Court Report: DOJ Presses on NAR, MLSs React as Rule Change Opt-in Deadline Passes

Editor’s note: The COURT REPORT is RISMedia’s weekly look at current and upcoming lawsuits, investigations and other legal developments around real estate.

While the National Association of REALTORS®’ (NAR) settlement in class-action lawsuits has yet to be officially approved, the consequences of that settlement are beginning as MLS rule changes go into effect. However, the Department of Justice (DOJ) appears unconvinced that matters of antitrust in the real estate sector have been totally resolved.

The Department of Justice continues push for real estate industry reform

Despite offering a cautiously positive assessment of the settlement struck by NAR late last month, DOJ antitrust regulators are signaling they will push for changes to more real estate rules outside the significant shifts already agreed to.

In three separate moves, lawyers for the DOJ targeted the so-called “commingling” MLS rule, which bans real estate platforms that use MLS data from presenting those listings alongside listings from other sources, and also directly intervened in a major real estate association’s plans to prepare for NAR’s settlement.

And in a status update in the Massachusetts-based commission case known as MLS PIN, last week, plaintiffs and defendants said they specifically asked DOJ lawyers to commit to taking a position on the NAR settlement before November 26, when a hearing is scheduled to potentially grant final approval to that agreement.

NAR has continued to defend MLS rules, as well as the settlement agreement struck back in March.

The DOJ squares off with NAR for investigation rehearing

The DOJ last week pushed back against NAR’s request for a rehearing before the three-judge panel or a full panel of circuit judges after the court recently allowed the DOJ to reopen its long-running investigation into the real estate industry.

NAR cites the letter saying the investigation has closed as evidence it should not be reopened, while the DOJ contests that “has closed” language does not restrict it from future actions.

The DOJ had previously closed an investigation into NAR in 2020, and the letter they sent is at the center of NAR’s appeal. The text of the letter is as follows:

“This letter is to inform you that the Antitrust Division has closed its investigation into Clear Cooperation Policy and Participation Rule. Accordingly, NAR will have no obligation to respond to (previously issued civil subpoenas). No inference should be drawn, however, from the Division’s decision to close its investigation into these rules, policies or practices not addressed by the consent decree.”

MLSs react as NAR settlement opt-in deadline passes

One of the centerpieces of NAR’s rule changes in its class-action settlement is that offers of compensation can no longer be advertised on Multiple Listing Services (MLSs). This rule change will take effect in August; the deadline for MLSs to opt in to the rule change was June 18, 2024.

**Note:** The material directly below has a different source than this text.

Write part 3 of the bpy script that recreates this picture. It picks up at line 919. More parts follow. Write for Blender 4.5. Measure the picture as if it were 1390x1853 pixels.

SmartMLS, covering the Connecticut residential real estate market, has chosen to opt into the rule changes. SmartMLS President Michael Barbaro explained the decision:

“A robust, transparent and universally adopted MLS is critical to providing real time market insights to sellers and homebuyers alike. As Connecticut’s residential real estate industry navigates this period of change, SmartMLS is committed to preserving and protecting the open marketplace in the interest of the consumers it serves. While we were not a party to this litigation, opting in to the Burnett agreement is necessary to minimize disruption in the marketplace.” 

South Carolina-based MLS REsides, Inc. however has declined to opt in, following the path of Northwest MLS. REsides has said it will implement its own independent rule changes come August 2024.

Colette Stevenson, CEO of REsides, explained:

“Our state law allows for compensation to be offered. Agents need to be able to communicate options to buyers and sellers in a clear and concise manner. It’s understandable that change can be frustrating, but we are encouraging our subscribers to embrace forward-thinking strategies to improve conversations with their clients. The highest level of communication and transparency is essential for one of the most important financial transactions a consumer can make.”

Engel & Völkers is the latest brokerage to settle

On Thursday, June 20, 2024, German-based luxury brokerage Engel & Völkers was the latest brokerage to settle in the class-action commission lawsuits that the real estate industry has been facing. The terms of the settlement, which still faces final approval from a judge, have not been publicly disclosed.

The company is one of several brokerages named in Burnett copycat cases to settle seller-filed commission cases in the past few months, rather than continue litigating.

NAR faces new lawsuit from former employee

Roshani Sheth, a former NAR product manager, has filed a lawsuit against her former employer, claiming that NAR fired her for reporting incidents of sexual harassment and has since failed to abide by terms of a settlement. Sheth is seeking over $1 million in damages from the suit.

Sheth’s lawsuit claims that the association has “made several attempts to ruin (Sheth’s) career and cause her economical and reputational harm.” 

An NAR spokesperson responded that the organization “is committed to fostering a diverse, equitable and inclusive workplace. We don’t comment on matters of employment.”